Saturday, April 8, 2017

Ricky Skaggs in Beverly

Another musician with an extensive pedigree knocked off our life list!  Ricky Skaggs (two years older than me) rarely makes it up to New England, but he was announced in the great lineup the Cabot Theater in Beverly has featured over the past bit (4/7/17), and we were really psyched to go!

But ... the tickets were *really* expensive, expensive enough to make us say, "Uh, we can do a massive interior redesign for that!"  And we sadly opted not to go.  But luckily, Cousin Kate at ZBC got a bunch of tickets to give away and I was lucky enough to cop a pair ... I think I had to be the 12th caller for that pair and was able to time it correctly.  Lots of people wanted those tickets.

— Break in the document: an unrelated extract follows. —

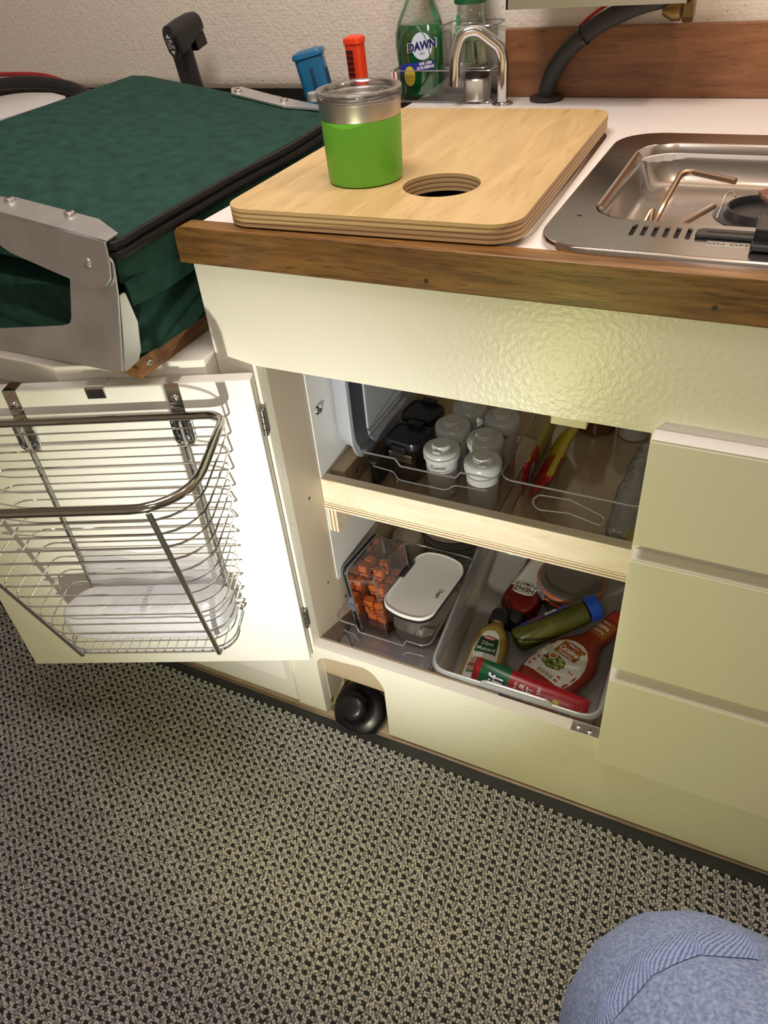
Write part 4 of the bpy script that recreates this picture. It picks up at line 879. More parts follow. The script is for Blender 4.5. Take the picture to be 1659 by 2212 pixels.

But when we got to the theater, after a *long* struggle through traffic for me and a short walk from the (new) train station for Sarah to dinner at Gulu-Gulu, and a short drive up to the Cabot where we parked on the same side street we'd parked on before, and a climb up to our third-row seats in the balcony (nice seats from ZBC!), we realized that the place was not at all sold out.  They should have priced the tickets lower, I bet a lot of people had the same reaction we had to the prices.  The balcony was probably a fourth full at most, though what we could see of the orchestra was pretty full.

The Cabot is a fun, mellow place and we grabbed a beer and hung out in the un-crowded balcony, admiring the classic but touched-up theater.  I was afraid the speaker stacks on the sides of the stage would not reach the balcony well enough, and it did take them a bit to get the sound right.  But they really did and it was a fine evening of music.

Girls Guns and Glory opened and entertained with some great honky-tonk and Ward Hayden soul for an hour.  Highlights were The Wine Went Bad and Empty Bottles.  They also covered Hank's You Win Again (or is that a Dead song?) and Nick Lowe's What's So Funny About Peace Love and Understanding?  They're an excellent local band and Ward Hayden is the real thing.

Then they reset the stage for a bluegrass show, the crowd filled in a bit, another beer was procured and there was time for us all to get excited ... our neighbor had never seen Ricky before and was as psyched as we were.  I first became aware of him as Emmylou's fiddler in the original Hot Band, and was a real fan of him in my most country phase back in the eighties.  I was amazed how many of his eighties country vinyl records I have, and I don't often get amazed by my record collection.

Ricky came out with his latest incarnation of the Kentucky Thunder band: long-time members Paul Brewster and Dennis Parker on guitars and EXCELLENT harmonies (and I mean excellent), Jake Workman on amazing lead acoustic guitar, Russ Carson on banjo, Scott Mulvahill on bass, and young Berklee product Mike Barnett on world-class fiddle.  Ricky played mandolin of course, and of course out-played them all ... though it was close at times.

Ricky also entertained with some stories and some digs at the guys, also just a few tasteful references to his being saved.  And they really played everything you would have hoped they'd play.  There were Bill Monroe classics like Rawhide and Wheel Hoss, Flatt and Scruggs classics like If I Should Wander Back Tonight, Jimmy Martin, etc.

But they also did a few of Ricky's hits, including the one song I probably most wanted to hear, his cover of Larry Cordle's Highway 40 Blues.  Ricky released this on Highways and Heartaches back in 1983 and I remember listening to it many times, loving the rhythm and the loping style.

Time after time I was caught off guard by the excellence of the harmonies Brewster and Parker were laying down, with Mulvahill contributing a bit on the low end.  Ricky had forgotten his in-ear monitors back at the hotel and was using ones he wasn't quite used to, so sometimes didn't go after it the way he might have if he was more comfortable.  But Brewster and Parker could have made anyone sound good, and when the lead singer was R. Skaggs the resulting sound was just startlingly good.  It was hard to believe that three guys on a stage, not looking like they were working too hard, could make these sounds.

And there was some great work on the strings going on as well.  As mentioned, Jake Workman was fantastic, ripping off acrobatic leads on the guitar that had the whole hall whooping and hollering.  Barnett was an artistic wonder on fiddle, managing to be cerebral in the middle of a crackerjack bluegrass band,  And of course what bluegrass is often about is setting up the star, and when it came time for Ricky's runs on mandolin, the crowd sat forward in their seats and were rewarded over and over with measures of bluegrass goodness.

Ricky wound down with some ballads, including his own, wonderful, Halfway Home Cafe.  This could be his entry in the "greatest country song" contest, though I'm sure there will be a lot of entries to come.  That's the thing about Skaggs, he's ensconced in the lineage of the greats, and makes you think that there will always be young, hungry stars coming up (Sierra Hull, Sarah Jarosz, etc.) who will be nurtured by the established bluegrass greats and keep the tradition going ... and will add to the canon.

Ran into Cousin Kate herself and Mager on the sidewalk after the show for some quick recapping, and then dashed on home and in bed by a bit after midnight.